At 12, he was admitted to the Warsaw Conservatory. He studied composition in Berlin, and then piano in Vienna.

His first major breakthrough came when he was asked to perform with Helena Modrzejewska, a Polish actress who had made a glittering career on the world stage.

Her generous offer to combine her popular declamations with Paderewski’s musical performances allowed the young pianist to raise funds for his studies in Vienna.

His professional debut in March 1888, at the Salle Érard in Paris, was a smashing success. The audience was so enthusiastic that he played an hour of encores. Instantly, Paderewski’s international career took off.

He was showered with offers for solo recitals and guest appearances with orchestras.

 Ignacy Jan Paderewski,  Lawrence Alma-Tadema, 1890. Photo: [Public domain] Ignacy Jan Paderewski, Lawrence Alma-Tadema, 1890. Photo: [Public domain] via Wikimedia Commons 

He played music by the Romantic composer Frederic Chopin at every concert, but also composed works of his own. Some of the latter enjoyed great success, such as the Minuet in G major, op. 14 no. 1, and Manru, an opera which premiered at the Metropolitan Opera in 1902, according to poland.pl.

Altogether, Paderewski’s oeuvre spans more than 70 works.

He was the second Polish pianist after Chopin to give concerts at the homes of London’s aristocracy, including two private performances before Queen Victoria herself.

His first U.S. tour was organised and funded by the Steinway family. Paderewski became the best-known performing artist of his day, the virtuoso he had always dreamed of becoming. He was dubbed king of the piano.

Desire to serve his country

From earliest childhood, Paderewski’s artistic ambitions were accompanied by an equally fervent desire to serve his native country, which the partitions had erased from the world map by 1795.

His desire to “be somebody” was always fuelled by his determination to aid the cause of Polish independence. Paderewski dreamed of Poland’s liberation. As he wrote in his memoirs, music and patriotism were one for him.

When World War I broke out, he decided to use his popularity to advance the Polish cause. At the time, Paderewski was living in the United States. In 1917, he met with Woodrow Wilson and persuaded the American president to include Poland’s independence in a blueprint for a postwar geopolitical order.
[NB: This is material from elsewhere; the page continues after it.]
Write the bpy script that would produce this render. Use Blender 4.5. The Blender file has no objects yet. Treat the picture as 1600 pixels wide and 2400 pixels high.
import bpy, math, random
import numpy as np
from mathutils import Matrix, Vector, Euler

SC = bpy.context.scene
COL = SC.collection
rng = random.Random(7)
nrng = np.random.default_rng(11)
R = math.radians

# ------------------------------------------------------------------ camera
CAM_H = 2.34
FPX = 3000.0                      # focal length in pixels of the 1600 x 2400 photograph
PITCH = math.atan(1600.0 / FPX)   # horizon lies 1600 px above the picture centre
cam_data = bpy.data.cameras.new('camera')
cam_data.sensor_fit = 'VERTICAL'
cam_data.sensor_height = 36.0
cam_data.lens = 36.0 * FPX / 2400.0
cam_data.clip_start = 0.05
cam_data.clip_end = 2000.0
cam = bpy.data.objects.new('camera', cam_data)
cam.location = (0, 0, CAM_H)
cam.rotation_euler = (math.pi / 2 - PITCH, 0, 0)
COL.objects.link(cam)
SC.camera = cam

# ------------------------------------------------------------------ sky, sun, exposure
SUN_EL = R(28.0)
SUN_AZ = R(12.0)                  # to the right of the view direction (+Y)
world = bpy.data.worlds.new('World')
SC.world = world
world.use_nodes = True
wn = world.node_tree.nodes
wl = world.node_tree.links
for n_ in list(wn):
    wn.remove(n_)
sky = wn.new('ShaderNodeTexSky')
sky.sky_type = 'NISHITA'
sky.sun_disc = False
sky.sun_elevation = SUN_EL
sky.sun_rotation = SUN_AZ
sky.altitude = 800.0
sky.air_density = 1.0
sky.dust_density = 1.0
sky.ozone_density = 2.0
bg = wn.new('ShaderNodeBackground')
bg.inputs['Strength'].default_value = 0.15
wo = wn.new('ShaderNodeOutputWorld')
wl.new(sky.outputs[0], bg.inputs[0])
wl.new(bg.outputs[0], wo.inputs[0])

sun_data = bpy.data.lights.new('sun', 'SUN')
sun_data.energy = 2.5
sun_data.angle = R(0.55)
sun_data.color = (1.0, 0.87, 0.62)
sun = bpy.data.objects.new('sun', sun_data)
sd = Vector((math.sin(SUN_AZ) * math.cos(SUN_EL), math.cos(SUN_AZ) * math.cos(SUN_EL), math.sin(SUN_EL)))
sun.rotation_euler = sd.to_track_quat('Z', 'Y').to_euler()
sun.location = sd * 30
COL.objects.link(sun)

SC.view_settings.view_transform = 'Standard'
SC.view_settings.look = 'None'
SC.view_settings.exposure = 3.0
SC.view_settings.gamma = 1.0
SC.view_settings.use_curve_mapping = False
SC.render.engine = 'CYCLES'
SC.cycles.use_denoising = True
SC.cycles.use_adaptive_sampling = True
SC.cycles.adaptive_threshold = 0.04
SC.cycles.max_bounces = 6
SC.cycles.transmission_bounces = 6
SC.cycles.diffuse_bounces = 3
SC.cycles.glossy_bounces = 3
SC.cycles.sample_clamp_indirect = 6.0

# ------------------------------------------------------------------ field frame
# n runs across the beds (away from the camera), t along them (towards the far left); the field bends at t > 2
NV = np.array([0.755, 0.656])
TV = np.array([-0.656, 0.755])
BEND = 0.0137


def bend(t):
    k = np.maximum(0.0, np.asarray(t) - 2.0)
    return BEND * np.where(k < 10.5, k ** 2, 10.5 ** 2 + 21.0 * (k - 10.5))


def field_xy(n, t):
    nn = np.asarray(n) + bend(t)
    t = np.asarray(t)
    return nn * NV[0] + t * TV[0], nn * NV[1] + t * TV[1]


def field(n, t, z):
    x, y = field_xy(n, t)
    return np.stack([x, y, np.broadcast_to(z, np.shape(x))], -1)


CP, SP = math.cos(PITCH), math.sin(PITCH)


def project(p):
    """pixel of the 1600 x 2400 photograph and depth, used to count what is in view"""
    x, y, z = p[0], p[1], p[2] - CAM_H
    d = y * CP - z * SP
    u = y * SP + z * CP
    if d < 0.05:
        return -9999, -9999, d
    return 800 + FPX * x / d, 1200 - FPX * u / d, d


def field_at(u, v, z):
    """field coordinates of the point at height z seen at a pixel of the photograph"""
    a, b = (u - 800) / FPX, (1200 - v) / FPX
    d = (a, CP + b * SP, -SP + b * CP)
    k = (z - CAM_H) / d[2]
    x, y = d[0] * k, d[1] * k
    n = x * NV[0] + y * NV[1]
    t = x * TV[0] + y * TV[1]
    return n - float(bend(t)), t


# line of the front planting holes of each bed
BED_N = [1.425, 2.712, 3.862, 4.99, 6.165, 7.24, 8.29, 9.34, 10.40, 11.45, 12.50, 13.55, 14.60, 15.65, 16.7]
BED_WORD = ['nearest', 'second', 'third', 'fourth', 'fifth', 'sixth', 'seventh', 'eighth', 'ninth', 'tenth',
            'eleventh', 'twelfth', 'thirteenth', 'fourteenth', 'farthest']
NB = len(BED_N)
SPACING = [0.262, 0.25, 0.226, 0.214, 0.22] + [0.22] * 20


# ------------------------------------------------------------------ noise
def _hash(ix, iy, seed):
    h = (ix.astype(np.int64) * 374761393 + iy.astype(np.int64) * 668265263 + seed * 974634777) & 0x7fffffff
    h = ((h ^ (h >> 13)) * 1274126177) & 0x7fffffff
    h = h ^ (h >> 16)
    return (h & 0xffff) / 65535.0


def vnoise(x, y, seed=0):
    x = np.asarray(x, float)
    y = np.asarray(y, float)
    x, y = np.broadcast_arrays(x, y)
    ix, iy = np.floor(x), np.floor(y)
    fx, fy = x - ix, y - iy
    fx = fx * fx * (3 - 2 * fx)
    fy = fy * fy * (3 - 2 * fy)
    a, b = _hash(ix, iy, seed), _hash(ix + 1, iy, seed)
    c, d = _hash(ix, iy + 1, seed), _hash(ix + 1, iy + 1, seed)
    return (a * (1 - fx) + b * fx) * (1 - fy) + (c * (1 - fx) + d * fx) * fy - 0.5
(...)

After the meeting, on January 8, 1918, Wilson delivered an address to the U.S. Congress outlining this famous “Fourteen Points” programme. One of these points called for restoration of “an independent Polish state.”

In December 1918, Paderewski made a triumphant return to a newly independent Poland. From a window of the Bazar Hotel in Poznań, he made an impassioned speech to the Polish population that sparked the outbreak of the Wielkopolska Uprising, which freed the province from German rule.
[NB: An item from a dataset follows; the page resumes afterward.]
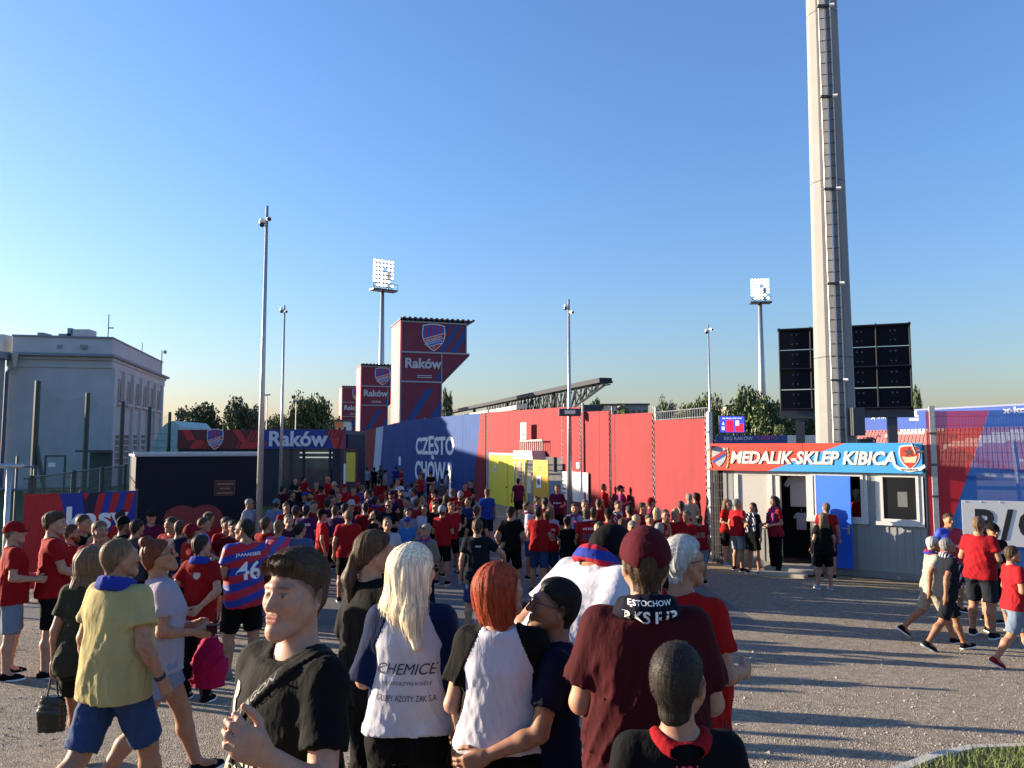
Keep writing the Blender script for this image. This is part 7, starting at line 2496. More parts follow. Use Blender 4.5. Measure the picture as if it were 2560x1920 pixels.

In January 1919, Paderewski was appointed the prime minister and foreign minister of independent Poland, whose delegation he would lead to the international peace conference at Versailles.
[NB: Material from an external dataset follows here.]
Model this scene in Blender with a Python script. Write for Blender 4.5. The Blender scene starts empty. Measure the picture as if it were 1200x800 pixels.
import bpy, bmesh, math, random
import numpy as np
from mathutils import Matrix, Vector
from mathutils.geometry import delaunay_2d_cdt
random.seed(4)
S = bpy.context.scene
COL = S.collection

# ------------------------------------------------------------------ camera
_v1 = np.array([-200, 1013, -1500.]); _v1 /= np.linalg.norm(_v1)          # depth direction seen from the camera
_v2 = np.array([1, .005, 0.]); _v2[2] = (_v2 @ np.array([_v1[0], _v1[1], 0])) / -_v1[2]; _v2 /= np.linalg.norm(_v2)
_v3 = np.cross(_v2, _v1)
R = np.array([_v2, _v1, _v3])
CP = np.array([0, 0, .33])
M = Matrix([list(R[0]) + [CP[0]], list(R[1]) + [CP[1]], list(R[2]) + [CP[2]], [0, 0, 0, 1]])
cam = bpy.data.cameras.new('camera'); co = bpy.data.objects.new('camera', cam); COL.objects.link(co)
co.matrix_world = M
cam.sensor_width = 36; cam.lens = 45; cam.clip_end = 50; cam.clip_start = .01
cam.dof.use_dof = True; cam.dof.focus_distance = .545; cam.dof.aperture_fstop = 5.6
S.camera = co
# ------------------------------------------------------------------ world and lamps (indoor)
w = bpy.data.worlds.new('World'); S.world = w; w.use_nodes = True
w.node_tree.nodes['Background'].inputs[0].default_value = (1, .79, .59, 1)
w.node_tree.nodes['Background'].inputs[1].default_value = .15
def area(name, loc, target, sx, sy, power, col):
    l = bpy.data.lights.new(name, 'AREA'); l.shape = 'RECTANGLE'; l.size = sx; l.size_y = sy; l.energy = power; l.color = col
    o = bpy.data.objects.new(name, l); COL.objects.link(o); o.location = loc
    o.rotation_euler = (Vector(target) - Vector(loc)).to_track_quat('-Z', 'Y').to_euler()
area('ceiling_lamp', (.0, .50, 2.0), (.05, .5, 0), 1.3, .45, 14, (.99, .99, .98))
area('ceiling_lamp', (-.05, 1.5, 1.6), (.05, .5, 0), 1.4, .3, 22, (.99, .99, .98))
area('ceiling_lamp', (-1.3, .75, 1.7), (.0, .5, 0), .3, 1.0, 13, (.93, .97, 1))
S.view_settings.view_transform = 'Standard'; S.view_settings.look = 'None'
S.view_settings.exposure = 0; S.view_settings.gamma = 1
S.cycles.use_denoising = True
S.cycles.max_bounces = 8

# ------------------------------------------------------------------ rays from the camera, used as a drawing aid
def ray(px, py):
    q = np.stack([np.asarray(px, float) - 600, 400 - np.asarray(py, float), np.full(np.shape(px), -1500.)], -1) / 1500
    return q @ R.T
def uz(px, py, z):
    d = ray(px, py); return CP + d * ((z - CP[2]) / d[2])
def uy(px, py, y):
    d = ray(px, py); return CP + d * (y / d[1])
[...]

In 1921, Paderewski retired from politics and resumed his concert career. Once again he was a tremendous success. Critics wrote that no other pianist in the world was so sensitive to the poetry of music.

Paderewski had millions of fans, as evidenced by his star on Hollywood Boulevard’s Walk of Fame.

Passion and panache 

A born perfectionist, Paderewski brought great passion and panache to everything he did. At his estate in Paso Robles, California, he established an almond plantation and vineyard that produced some of the 10 best wines in California, according to a mid-1930s ranking by the Los Angeles Times.

His Zinfandel grapes are still used to make wine in the area to this day.

Paderewski was also a philanthropist who helped orphans, impoverished musicians and war victims. He financed the construction of monuments, including the Washington Arch in New York and a monument in Poland's Kraków commemorating the victory of the Polish army in the 1410 Battle of Grunwald.

In 1939, just before the outbreak of World War II, he once again set out on a US tour. By then he was nearly in his 80s. The outbreak of the war found him in New York. Seeking to help his country as he had done during the First World War, Paderewski immediately began meeting with prominent officials and luminaries.

He died of pneumonia in 1941. His remains are buried at St. John's Basilica in Warsaw.